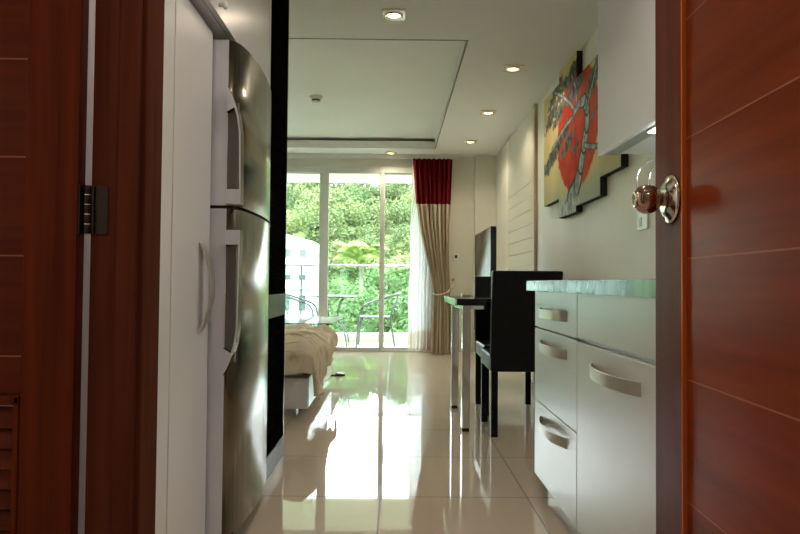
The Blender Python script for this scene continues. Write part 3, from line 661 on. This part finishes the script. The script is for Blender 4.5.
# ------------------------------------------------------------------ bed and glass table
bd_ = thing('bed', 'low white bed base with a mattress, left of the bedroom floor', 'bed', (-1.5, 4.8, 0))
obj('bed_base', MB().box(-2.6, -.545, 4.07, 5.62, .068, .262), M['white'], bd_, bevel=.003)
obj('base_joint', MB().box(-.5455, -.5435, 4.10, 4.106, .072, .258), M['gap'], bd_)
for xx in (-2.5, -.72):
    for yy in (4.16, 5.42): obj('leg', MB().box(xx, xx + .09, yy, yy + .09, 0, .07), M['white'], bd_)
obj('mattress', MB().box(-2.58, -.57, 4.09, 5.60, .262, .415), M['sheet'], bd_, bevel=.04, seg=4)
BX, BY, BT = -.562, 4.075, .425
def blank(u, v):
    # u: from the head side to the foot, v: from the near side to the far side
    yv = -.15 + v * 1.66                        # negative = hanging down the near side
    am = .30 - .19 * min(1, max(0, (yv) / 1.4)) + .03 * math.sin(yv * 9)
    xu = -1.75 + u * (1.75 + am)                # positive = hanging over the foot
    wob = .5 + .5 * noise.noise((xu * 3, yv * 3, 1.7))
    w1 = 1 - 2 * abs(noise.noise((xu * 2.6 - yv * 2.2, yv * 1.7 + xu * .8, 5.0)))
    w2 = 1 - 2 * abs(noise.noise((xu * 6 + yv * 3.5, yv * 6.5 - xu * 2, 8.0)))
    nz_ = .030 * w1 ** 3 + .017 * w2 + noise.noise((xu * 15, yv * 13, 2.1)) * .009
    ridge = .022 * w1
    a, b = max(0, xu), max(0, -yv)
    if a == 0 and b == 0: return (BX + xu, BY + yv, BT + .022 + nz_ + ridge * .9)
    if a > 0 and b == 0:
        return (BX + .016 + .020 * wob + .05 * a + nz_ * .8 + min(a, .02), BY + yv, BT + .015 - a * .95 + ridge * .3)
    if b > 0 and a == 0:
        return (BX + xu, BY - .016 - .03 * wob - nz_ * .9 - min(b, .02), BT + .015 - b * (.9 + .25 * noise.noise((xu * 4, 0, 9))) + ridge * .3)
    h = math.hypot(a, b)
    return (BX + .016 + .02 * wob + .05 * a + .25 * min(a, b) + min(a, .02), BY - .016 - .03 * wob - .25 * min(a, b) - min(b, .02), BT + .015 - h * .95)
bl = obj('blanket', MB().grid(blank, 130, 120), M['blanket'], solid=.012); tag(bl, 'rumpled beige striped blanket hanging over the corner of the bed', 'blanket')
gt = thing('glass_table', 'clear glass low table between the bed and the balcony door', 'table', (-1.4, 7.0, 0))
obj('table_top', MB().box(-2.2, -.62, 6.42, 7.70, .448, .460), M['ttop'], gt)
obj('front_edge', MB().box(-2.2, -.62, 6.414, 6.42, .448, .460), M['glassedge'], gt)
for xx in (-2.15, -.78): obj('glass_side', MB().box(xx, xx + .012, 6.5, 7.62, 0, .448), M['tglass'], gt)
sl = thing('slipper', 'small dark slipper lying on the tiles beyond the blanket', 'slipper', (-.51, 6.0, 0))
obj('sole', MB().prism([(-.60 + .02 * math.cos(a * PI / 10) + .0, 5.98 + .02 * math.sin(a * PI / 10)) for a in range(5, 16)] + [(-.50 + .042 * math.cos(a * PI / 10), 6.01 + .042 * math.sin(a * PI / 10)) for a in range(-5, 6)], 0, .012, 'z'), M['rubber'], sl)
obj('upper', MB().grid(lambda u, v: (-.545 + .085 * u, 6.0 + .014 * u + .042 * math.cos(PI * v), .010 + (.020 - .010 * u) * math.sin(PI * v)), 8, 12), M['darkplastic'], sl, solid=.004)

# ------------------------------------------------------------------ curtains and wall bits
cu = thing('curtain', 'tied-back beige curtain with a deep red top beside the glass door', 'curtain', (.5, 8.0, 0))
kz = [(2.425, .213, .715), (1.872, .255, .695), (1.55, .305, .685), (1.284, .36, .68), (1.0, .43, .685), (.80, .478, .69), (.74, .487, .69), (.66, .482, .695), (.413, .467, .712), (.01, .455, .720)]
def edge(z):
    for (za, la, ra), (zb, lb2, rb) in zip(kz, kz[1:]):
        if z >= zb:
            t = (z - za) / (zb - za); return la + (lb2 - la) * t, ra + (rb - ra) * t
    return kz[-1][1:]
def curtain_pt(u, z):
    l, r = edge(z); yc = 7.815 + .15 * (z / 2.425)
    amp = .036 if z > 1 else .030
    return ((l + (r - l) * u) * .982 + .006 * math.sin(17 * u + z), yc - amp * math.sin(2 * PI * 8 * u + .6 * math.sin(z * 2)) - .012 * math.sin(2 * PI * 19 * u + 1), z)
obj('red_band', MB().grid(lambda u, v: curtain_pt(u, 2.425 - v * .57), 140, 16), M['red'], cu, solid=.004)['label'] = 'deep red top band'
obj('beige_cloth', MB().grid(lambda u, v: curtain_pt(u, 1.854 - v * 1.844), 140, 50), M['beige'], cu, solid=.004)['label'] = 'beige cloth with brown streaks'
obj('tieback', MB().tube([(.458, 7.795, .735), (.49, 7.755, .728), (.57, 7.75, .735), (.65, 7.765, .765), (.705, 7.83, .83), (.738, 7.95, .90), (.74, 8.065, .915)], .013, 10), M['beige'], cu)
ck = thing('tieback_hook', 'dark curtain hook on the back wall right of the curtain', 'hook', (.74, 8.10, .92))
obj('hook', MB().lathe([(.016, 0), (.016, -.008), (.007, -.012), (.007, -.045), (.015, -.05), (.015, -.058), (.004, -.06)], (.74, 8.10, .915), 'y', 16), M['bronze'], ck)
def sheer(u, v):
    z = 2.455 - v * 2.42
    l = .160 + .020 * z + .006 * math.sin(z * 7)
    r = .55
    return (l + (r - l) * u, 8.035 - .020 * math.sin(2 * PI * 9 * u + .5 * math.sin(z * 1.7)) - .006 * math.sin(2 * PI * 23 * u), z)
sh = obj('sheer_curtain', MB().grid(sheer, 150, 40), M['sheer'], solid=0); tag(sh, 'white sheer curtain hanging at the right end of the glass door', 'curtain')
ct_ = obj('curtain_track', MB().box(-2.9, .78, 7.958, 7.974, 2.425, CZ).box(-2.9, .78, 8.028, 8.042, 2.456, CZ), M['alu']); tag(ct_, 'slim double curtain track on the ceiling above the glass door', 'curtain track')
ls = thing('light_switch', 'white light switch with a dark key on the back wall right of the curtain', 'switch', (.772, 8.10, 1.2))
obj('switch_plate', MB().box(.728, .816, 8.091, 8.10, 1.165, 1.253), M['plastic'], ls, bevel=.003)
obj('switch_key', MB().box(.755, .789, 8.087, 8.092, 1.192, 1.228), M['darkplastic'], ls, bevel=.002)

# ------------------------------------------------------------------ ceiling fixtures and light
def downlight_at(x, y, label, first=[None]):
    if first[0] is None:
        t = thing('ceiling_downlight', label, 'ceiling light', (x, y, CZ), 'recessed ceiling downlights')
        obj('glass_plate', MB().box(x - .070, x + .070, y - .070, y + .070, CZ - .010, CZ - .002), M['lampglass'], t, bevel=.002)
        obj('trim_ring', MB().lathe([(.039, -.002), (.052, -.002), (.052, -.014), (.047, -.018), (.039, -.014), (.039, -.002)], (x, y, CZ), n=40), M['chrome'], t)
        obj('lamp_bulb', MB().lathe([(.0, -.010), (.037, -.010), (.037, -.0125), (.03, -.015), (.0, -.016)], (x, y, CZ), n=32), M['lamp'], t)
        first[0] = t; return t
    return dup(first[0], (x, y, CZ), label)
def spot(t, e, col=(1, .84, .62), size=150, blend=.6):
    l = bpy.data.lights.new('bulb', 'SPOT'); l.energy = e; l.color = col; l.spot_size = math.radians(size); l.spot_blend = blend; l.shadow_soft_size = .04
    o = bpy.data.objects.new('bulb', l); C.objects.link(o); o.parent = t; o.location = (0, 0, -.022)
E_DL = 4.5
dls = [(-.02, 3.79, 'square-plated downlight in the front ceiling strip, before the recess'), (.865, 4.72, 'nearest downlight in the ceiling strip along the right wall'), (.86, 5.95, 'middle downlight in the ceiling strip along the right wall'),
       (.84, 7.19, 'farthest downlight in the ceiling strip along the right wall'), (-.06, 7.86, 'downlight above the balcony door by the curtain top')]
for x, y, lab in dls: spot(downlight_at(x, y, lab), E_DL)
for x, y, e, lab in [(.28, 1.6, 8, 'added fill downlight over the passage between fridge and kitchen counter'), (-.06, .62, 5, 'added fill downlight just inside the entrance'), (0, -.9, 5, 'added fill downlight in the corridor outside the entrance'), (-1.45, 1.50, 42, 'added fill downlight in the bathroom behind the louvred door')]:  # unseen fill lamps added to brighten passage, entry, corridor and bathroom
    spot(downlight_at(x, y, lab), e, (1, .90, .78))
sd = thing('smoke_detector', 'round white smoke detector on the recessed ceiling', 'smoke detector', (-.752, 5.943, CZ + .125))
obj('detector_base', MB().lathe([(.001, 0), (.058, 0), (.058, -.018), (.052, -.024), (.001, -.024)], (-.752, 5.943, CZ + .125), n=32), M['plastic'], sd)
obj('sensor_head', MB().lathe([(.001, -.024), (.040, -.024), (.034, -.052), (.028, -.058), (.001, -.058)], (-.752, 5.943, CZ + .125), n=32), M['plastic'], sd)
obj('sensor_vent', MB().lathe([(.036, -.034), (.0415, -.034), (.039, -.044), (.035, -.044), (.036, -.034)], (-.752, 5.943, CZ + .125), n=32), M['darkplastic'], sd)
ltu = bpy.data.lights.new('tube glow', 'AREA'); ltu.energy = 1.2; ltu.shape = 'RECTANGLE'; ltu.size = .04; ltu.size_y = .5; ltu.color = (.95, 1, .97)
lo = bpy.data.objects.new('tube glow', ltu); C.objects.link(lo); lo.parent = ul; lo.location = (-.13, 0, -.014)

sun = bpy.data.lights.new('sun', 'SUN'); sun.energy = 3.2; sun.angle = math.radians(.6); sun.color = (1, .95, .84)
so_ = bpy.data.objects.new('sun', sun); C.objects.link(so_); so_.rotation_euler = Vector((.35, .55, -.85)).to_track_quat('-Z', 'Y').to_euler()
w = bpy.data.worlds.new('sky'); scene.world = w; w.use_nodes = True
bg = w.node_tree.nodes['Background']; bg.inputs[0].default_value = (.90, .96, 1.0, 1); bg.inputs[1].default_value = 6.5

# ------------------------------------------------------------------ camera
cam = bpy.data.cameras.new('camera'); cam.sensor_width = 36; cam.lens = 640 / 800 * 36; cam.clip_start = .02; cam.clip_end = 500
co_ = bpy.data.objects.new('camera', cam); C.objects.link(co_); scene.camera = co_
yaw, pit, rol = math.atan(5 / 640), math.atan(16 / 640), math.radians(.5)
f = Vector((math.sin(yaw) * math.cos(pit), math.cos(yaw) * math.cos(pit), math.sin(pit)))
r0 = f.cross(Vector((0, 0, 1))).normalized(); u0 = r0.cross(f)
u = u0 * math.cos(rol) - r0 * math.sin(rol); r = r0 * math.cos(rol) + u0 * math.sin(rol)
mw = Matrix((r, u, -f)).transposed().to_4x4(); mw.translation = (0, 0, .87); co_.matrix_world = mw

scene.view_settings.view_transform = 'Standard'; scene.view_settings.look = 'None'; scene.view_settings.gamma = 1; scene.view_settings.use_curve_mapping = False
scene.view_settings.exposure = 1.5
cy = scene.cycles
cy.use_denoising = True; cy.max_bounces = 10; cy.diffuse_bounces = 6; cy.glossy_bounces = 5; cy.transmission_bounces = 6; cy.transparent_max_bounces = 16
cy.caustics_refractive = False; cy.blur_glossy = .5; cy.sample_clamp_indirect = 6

+++++

**THE PROBLEM**
Only a number is wanted: how many lines contain the word "from"?

**THE REPLY**
2